Spokesperson to the Minister of Finance Muzzammil Aslam said on Saturday that despite higher commodity prices, imports have started to rationalise from January onwards, a statement that comes after Pakistan reported a record-high current account deficit on a monthly basis.
The country’s current account deficit crossed the $11-billion mark in the first seven months of this fiscal year (FY22), mainly due to a higher import bill. On a month-on-month basis, the current account deficit increased 33 percent in January 2022, and clocked-in at $2.55 billion as against $1.91 billion in December 2021.
Jul-Jan CAD exceeds $11bn on higher import bill
However, Aslam said some imports reflected in January are in kind and fully funded.
“This is reflected form overall balance declined by $1.09 billion against $2.55 billion current account deficit reported in January,” said Aslam on Twitter, while sharing the balance of payment figures provided by the State Bank of Pakistan (SBP).
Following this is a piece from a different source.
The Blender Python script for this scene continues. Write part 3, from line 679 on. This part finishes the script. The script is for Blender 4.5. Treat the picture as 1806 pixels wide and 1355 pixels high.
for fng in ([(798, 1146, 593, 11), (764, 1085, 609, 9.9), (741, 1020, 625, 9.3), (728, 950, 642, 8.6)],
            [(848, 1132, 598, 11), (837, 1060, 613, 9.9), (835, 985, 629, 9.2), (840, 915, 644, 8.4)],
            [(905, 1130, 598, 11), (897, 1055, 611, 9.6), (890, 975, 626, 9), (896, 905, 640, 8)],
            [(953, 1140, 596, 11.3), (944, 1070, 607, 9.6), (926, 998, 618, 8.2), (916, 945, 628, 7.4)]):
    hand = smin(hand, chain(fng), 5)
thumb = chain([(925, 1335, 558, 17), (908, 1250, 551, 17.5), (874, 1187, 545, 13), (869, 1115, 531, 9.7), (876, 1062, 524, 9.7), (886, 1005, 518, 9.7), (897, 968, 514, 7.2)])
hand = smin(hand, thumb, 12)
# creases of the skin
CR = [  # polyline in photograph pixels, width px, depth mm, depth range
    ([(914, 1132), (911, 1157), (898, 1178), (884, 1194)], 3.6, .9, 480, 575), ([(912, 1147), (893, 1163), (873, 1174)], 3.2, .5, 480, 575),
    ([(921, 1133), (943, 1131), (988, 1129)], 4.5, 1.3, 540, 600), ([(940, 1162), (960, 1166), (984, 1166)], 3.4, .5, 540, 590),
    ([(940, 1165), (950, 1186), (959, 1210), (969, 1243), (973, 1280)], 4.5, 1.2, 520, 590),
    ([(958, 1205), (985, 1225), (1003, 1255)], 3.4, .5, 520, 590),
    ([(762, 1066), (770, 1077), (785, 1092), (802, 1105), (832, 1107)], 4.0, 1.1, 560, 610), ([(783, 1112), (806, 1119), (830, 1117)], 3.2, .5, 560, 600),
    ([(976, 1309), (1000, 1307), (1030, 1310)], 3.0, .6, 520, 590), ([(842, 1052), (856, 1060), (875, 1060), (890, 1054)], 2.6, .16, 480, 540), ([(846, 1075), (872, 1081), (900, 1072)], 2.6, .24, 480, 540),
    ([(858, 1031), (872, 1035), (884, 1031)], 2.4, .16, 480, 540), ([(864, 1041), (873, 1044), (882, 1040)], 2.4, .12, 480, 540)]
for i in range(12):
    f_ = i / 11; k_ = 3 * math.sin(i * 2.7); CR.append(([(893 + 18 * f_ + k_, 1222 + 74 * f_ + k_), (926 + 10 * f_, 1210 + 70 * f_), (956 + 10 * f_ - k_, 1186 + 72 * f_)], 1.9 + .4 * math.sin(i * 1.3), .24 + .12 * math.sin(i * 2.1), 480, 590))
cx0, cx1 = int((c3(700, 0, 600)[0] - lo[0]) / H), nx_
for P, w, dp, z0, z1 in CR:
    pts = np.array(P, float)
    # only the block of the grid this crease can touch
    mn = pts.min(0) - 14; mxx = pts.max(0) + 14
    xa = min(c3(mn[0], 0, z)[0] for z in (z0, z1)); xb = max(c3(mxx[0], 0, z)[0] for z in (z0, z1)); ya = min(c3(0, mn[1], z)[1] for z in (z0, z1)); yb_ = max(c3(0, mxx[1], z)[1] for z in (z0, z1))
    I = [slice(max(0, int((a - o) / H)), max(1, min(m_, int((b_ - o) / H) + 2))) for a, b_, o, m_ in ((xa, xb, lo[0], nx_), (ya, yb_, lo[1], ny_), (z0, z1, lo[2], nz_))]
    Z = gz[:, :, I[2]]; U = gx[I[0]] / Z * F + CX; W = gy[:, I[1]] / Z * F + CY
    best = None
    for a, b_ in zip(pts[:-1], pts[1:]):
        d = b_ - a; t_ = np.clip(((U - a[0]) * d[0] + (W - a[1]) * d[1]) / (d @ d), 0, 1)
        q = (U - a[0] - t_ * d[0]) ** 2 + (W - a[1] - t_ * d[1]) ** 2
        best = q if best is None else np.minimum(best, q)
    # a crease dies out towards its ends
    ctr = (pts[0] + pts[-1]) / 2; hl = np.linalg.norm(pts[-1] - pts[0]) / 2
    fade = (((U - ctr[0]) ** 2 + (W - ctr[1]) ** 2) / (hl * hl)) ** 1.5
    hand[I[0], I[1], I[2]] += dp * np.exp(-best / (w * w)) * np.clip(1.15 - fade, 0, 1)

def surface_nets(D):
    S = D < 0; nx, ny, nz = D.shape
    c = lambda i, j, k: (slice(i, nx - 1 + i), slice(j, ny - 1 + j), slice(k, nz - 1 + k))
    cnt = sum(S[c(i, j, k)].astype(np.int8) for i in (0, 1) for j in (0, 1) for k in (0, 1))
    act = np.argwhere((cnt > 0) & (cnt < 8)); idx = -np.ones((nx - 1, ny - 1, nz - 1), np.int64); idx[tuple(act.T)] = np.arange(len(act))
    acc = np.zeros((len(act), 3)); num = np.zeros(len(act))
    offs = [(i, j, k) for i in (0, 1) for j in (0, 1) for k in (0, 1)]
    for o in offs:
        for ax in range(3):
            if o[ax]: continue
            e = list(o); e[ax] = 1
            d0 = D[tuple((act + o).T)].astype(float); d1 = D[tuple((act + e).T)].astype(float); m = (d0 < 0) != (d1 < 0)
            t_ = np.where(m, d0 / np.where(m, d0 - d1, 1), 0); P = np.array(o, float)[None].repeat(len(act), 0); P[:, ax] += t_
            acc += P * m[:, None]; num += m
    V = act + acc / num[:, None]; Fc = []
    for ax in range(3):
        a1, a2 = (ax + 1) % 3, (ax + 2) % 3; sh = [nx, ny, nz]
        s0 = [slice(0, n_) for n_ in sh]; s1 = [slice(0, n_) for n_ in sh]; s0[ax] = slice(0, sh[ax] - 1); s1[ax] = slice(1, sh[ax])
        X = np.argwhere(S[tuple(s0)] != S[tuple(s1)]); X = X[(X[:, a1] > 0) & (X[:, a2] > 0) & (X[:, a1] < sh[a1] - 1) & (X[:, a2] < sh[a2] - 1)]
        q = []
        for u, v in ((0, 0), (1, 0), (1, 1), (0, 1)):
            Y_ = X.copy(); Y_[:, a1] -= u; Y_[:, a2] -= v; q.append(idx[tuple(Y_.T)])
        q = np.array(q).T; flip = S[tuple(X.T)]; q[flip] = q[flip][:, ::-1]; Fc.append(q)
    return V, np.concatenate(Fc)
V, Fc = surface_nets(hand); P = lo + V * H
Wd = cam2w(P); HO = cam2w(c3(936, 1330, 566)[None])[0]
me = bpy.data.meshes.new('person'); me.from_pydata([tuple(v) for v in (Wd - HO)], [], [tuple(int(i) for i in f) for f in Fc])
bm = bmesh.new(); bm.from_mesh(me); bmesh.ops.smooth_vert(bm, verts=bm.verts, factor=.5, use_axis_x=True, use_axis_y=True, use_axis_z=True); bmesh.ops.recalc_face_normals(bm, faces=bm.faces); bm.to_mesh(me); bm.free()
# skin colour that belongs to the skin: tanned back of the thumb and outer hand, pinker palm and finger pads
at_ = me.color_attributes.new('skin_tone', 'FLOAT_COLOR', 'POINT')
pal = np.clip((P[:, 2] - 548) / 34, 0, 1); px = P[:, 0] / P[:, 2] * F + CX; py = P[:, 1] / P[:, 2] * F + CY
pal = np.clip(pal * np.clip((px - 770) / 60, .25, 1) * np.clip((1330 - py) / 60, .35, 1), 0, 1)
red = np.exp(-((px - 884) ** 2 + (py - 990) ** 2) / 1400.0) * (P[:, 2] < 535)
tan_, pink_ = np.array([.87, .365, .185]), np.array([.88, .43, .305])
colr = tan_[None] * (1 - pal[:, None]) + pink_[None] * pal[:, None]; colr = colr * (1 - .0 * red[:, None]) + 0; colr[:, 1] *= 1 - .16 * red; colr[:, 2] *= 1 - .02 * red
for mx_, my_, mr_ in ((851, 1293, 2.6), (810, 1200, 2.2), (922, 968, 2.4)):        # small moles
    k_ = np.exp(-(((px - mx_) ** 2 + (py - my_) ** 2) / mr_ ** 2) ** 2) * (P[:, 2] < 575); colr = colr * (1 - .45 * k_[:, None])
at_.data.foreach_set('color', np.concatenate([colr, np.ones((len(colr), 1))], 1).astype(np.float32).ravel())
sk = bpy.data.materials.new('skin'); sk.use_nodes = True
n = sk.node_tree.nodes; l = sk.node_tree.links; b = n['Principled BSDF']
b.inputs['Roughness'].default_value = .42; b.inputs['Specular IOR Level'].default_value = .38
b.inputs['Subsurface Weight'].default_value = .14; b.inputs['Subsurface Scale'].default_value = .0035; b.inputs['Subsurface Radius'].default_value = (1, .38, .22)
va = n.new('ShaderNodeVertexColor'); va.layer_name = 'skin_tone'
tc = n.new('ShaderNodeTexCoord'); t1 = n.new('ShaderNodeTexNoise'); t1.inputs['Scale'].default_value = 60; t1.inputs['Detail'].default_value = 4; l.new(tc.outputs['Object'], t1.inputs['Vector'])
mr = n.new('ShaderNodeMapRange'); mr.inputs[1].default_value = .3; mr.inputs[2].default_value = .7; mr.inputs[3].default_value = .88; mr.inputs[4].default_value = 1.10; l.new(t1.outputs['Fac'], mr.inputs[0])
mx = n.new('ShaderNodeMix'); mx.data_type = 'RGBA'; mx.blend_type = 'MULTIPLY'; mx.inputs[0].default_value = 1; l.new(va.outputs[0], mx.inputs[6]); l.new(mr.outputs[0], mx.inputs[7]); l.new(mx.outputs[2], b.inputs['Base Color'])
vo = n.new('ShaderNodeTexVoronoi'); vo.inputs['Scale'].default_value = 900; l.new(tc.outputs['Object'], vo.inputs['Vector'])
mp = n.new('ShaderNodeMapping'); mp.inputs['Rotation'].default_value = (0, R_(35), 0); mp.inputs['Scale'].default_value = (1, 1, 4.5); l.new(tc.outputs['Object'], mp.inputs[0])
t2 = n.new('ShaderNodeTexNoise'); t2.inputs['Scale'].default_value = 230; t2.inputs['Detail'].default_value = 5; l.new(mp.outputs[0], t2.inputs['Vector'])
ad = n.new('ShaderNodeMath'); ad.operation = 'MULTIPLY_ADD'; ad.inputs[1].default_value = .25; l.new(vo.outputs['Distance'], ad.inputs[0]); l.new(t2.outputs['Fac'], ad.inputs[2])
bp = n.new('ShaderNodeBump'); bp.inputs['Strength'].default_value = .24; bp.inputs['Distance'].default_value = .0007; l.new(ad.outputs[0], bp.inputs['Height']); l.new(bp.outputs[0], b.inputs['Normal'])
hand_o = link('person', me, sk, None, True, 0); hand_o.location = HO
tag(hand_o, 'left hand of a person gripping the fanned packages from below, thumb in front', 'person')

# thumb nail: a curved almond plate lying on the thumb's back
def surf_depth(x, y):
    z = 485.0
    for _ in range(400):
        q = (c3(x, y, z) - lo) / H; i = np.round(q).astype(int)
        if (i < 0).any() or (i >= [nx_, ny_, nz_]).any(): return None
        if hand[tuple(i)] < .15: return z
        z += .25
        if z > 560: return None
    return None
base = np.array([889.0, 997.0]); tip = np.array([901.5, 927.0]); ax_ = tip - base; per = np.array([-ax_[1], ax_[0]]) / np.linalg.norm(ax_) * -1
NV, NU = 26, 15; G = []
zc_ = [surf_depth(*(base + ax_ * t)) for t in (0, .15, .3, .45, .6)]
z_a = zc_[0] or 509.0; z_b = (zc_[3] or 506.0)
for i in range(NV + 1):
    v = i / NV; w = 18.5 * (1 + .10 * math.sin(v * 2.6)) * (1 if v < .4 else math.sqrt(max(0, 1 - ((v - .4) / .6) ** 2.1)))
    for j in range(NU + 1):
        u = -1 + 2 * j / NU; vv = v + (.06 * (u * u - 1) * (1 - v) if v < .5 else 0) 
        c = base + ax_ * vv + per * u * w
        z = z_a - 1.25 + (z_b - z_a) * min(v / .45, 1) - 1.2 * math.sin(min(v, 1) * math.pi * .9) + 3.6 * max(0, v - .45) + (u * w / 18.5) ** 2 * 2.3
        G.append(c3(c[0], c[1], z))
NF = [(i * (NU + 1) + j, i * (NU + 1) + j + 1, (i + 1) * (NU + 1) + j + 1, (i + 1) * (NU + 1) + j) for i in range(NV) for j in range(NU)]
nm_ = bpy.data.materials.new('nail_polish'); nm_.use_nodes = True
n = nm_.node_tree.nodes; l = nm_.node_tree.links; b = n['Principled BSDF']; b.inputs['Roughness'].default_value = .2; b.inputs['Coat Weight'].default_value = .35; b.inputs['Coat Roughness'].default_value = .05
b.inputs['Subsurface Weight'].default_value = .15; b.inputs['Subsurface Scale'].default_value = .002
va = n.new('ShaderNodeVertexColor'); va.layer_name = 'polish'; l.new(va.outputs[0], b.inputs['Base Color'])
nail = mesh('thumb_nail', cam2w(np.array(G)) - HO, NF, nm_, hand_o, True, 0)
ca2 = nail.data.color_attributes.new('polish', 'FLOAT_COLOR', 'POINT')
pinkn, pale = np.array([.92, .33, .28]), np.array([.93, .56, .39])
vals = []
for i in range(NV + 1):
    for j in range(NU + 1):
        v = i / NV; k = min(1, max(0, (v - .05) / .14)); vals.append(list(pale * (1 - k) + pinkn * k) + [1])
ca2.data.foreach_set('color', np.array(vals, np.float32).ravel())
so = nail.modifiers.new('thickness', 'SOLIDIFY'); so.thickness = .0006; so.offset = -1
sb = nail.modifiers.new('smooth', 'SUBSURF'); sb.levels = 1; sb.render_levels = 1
A widening current account deficit has put pressure Pakistan's rupee as well that crossed the 177 level on Friday.
Since May 2021, the rupee has shed nearly 14% of its value against the US dollar, prompting the SBP to introduce and enforce several measures to stem its decline.
Pakistan Rupee sees one of its worst years in 2021
However, the SBP says the primary reason behind the current account deficit is a 55 percent increase in goods imports because of rising commodity prices in the world market.
At the same time, inflationary burden has increased in the country as well, with CPI-based figures reaching a two-year high in January.